L’article 10 du PLPE revient devant l’Assemblée en cette rentrée. Les communes sont désignées autorités organisatrices. Les Caf sont appelées à jouer un rôle de plus en plus important notamment via les CDSF. Comment vous préparez-vous à ce challenge ?
Localement, l’action d’impulsion et d’accompagnement des Caf s’exerce au sein du Comité départemental des services aux familles, dont elles assurent la vice-présidence et le pilotage opérationnel, et se décline dans les conventions territoriales globales conclues avec les collectivités locales.

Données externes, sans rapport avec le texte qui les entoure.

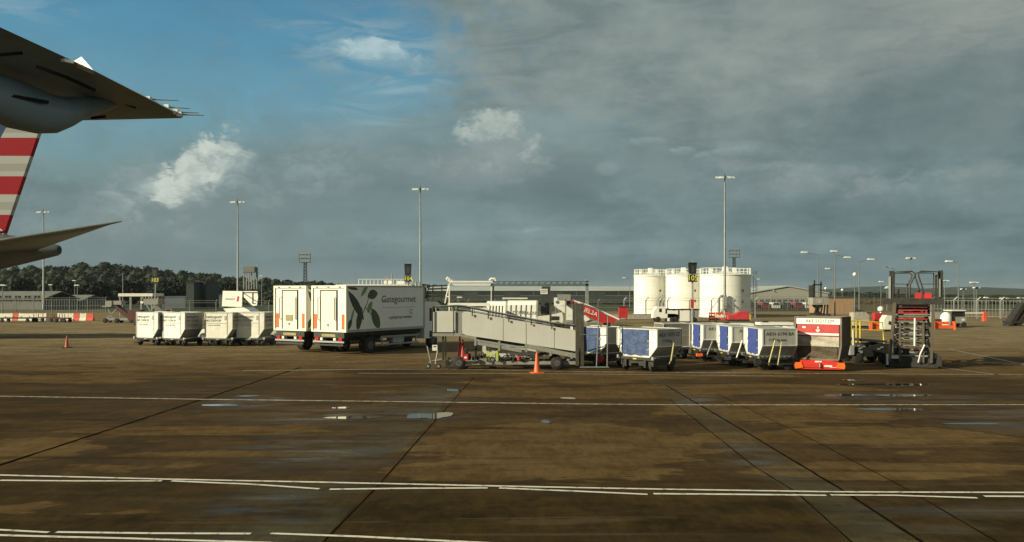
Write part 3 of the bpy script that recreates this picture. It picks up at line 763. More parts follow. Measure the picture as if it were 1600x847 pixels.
# ------------------------------------------------------------------ scissor lift
YS = 41.0
lift = thing('scissor_lift', 'dark raised scissor lift platform with looped guard rails and red load on top', 'lift', (X(1427,YS),YS,0), -23)
ss = F/YS
def lx(px): return (px-1427)/ss
def lz(py): return H-(py-HZ)/ss
c = MB().bx(lx(1388),lx(1466),0.05,3.4,lz(566),lz(559)).bx(lx(1392),lx(1462),.0,.1,lz(574),lz(566)).bx(lx(1386),lx(1392),-.05,.2,lz(572),lz(556)).bx(lx(1460),lx(1467),-.05,.2,lz(572),lz(556))
for k in range(12):
    px = rnd.uniform(1395,1455); py = rnd.uniform(545,562); w = rnd.uniform(.1,.35); c.bx(lx(px),min(lx(px)+w,lx(1462)),.3+.02*k,1.0+.03*k,lz(564),lz(py))
c.build('chassis', DST, lift)
MB().bx(lx(1392),lx(1409),-.06,.04,lz(561),lz(556)).build('warning_plate', WO, lift)
MB().tube([(lx(1390),-.1,lz(571)),(lx(1390),-.1,lz(554))],.05).build('corner_pad', W, lift, True)
for px in (1391,1405,1451,1463):
    wheel(lift,(lx(px),.25,.27),.27,.22,'x',GAL if px==1405 else DST); wheel(lift,(lx(px),2.9,.27),.27,.22,'x',DST)
MB().bx(lx(1387),lx(1470),-.1,3.6,lz(475.5),lz(466.5)).build('platform', DST, lift)
# scissor arms
z0, z1 = lz(557), lz(476); nst = 5; dz = (z1-z0)/nst
for sx, xx in ((-1,lx(1401)),(1,lx(1450))):
    a = MB()
    for k in range(nst):
        za, zb_ = z0+dz*k, z0+dz*(k+1)
        a.bar((xx,.3,za),(xx,2.9,zb_),.09,.14).bar((xx-sx*.13,2.9,za),(xx-sx*.13,.3,zb_),.09,.14)
    a.build('scissor_arm', DST, lift)
ct = MB()
for k in range(nst+1):
    for y in (.3,2.9): ct.cyl((lx(1400),y,z0+dz*k),(lx(1451),y,z0+dz*k),.045,n=8)
for k in range(nst): ct.cyl((lx(1400),1.6,z0+dz*(k+.5)),(lx(1451),1.6,z0+dz*(k+.5)),.06,n=8)
ct.build('cross_tube', GAL, lift, True)
ld = MB()
for px in (1408,1441): ld.bx(lx(px)-.045,lx(px)+.045,-.12,-.06,lz(566),lz(503))
ld2 = MB(); ld3 = MB(); ld4 = MB()
for k in range(15): py = 480+k*4.6; (ld4 if k in (1,2,4) else ld2 if k%2 else ld3).bx(lx(1403),lx(1447),-.02,.05,lz(py+.8),lz(py-.7))
ld2.build('rung', mat('dull_rung',(.19,.175,.15),.5,dirt=.4), lift); ld3.build('rung', DST, lift); ld4.build('rung', RED, lift)
ld.build('rung_frame', LFT, lift)
ob = MB().hexa([(lx(1391),-.14,lz(566)),(lx(1395),-.14,lz(566)),(lx(1395),.0,lz(566)),(lx(1391),.0,lz(566)),(lx(1398),-.14,lz(473)),(lx(1403),-.14,lz(473)),(lx(1403),.0,lz(473)),(lx(1398),.0,lz(473))])
ob.hexa([(lx(1450),-.14,lz(566)),(lx(1454),-.14,lz(566)),(lx(1454),.0,lz(566)),(lx(1450),.0,lz(566)),(lx(1453),-.14,lz(480)),(lx(1457.5),-.14,lz(480)),(lx(1457.5),.0,lz(480)),(lx(1453),.0,lz(480))])
ob.build('outer_beam', LFT, lift)
MB().tube([(lx(1428.5),-.2,lz(540)),(lx(1429),-.2,lz(497))],.04).build('lift_ram', W, lift, True)
MB().tube([(lx(1434),-.15,lz(566)),(lx(1437),-.15,lz(552)),(lx(1443),-.15,lz(538))],.05).build('hose_arm', GAL, lift, True)
MB().cyl((lx(1432),.2,lz(548)),(lx(1432),.6,lz(548)),.13).build('valve_drum', RDK, lift, True)
for nm, loop in (('l',[(1399,466),(1400,425),(1425,424),(1429,427),(1428.5,432),(1422,446),(1422,466)]),('r',[(1462,466),(1462,425),(1437,424),(1434,427),(1434.5,432),(1440,450),(1440,466)])):
    g = MB().tube([(lx(p),-.05,lz(q)) for p,q in loop],.036,8)
    g.tube([(lx(1401 if nm=='l' else 1461),-.05,lz(444)),(lx(1423 if nm=='l' else 1438),-.05,lz(444))],.02,6)
    MB().tube([(lx(p),3.5,lz(q)) for p,q in loop],.036,8).build('guard_rail', DST, lift, True)
    g.build('guard_rail', DST, lift, True)
for px in (1396,1465.5):
    MB().bx(lx(px)-.10,lx(px)+.10,.0,.12,lz(468),lz(423)).bx(lx(px)-.05,lx(px)+.05,.15,3.4,lz(430),lz(428)).bx(lx(px)-.05,lx(px)+.05,3.3,3.4,lz(468),lz(428)).build('side_post', DST, lift)
MB().bx(lx(1391.5),lx(1395),-.06,-.01,lz(473),lz(432)).bx(lx(1463),lx(1465),-.06,-.01,lz(464),lz(436)).build('post_panel', GAL, lift)
MB().bx(lx(1405),lx(1407.5),.3,.38,lz(466),lz(452)).build('marker_post', mat('pink_marker',(.5,.2,.17),.5), lift)
for i,(a,b_,t,q,l) in enumerate(((1431,1454,459,466.4,'red box lying on top of the raised scissor lift platform'),)):
    o = MB().bx(lx(a),lx(b_),.6,1.9,lz(q),lz(t)).bx(lx(a)+.05,lx(b_)-.05,.65,1.85,lz(t)+.002,lz(t)+.05).build('red_box', RED, None)
    o.location = lift.location; o.rotation_euler = lift.rotation_euler; tag(o, l, 'box')
MB().bx(lx(1412),lx(1444),1.0,1.25,lz(482),lz(477)).bx(lx(1414),lx(1440),1.0,1.22,lz(492),lz(487)).bar((lx(1412),1.1,lz(494)),(lx(1452),1.1,lz(480)),.12,.1).build('red_beam', RED, lift)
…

Dans le cadre de la réforme de la gouvernance des modes d’accueil impulsée par le Gouvernement, les prérogatives de coordination des CDSF sont appelées à se renforcer et le rôle du bloc communal est conforté en tant qu’autorité organisatrice de l’accueil du jeune enfant. C’est une bonne nouvelle pour la mobilisation collective en faveur du service public de la petite enfance.
La mise en œuvre d’un service public de la petite enfance requiert la co-responsabilité des acteurs autour d’une trajectoire de développement de l’offre d’accueil de la petite enfance. A cet égard, le projet de réforme conforte l’engagement des partenaires des Caf pour déployer des stratégies concertées de maintien et de développement de l’offre, ce qui va être un atout pour renforcer notre pouvoir de conviction actuel auprès des élus.
La branche Famille prépare ces perspectives en renforçant les effectifs, les compétences et les moyens financiers qu’elle dédie à l’accompagnement stratégique et technique des partenaires. On doit clairement franchir un palier par rapport à ce que l’on fait aujourd’hui.
En résumé, les Caf sont et seront un partenaire de confiance pour les collectivités locales pour l’ensemble des acteurs locaux. La COG nous permettra d’amplifier notre soutien financier et d’améliorer notre rôle de conseil en ingénierie.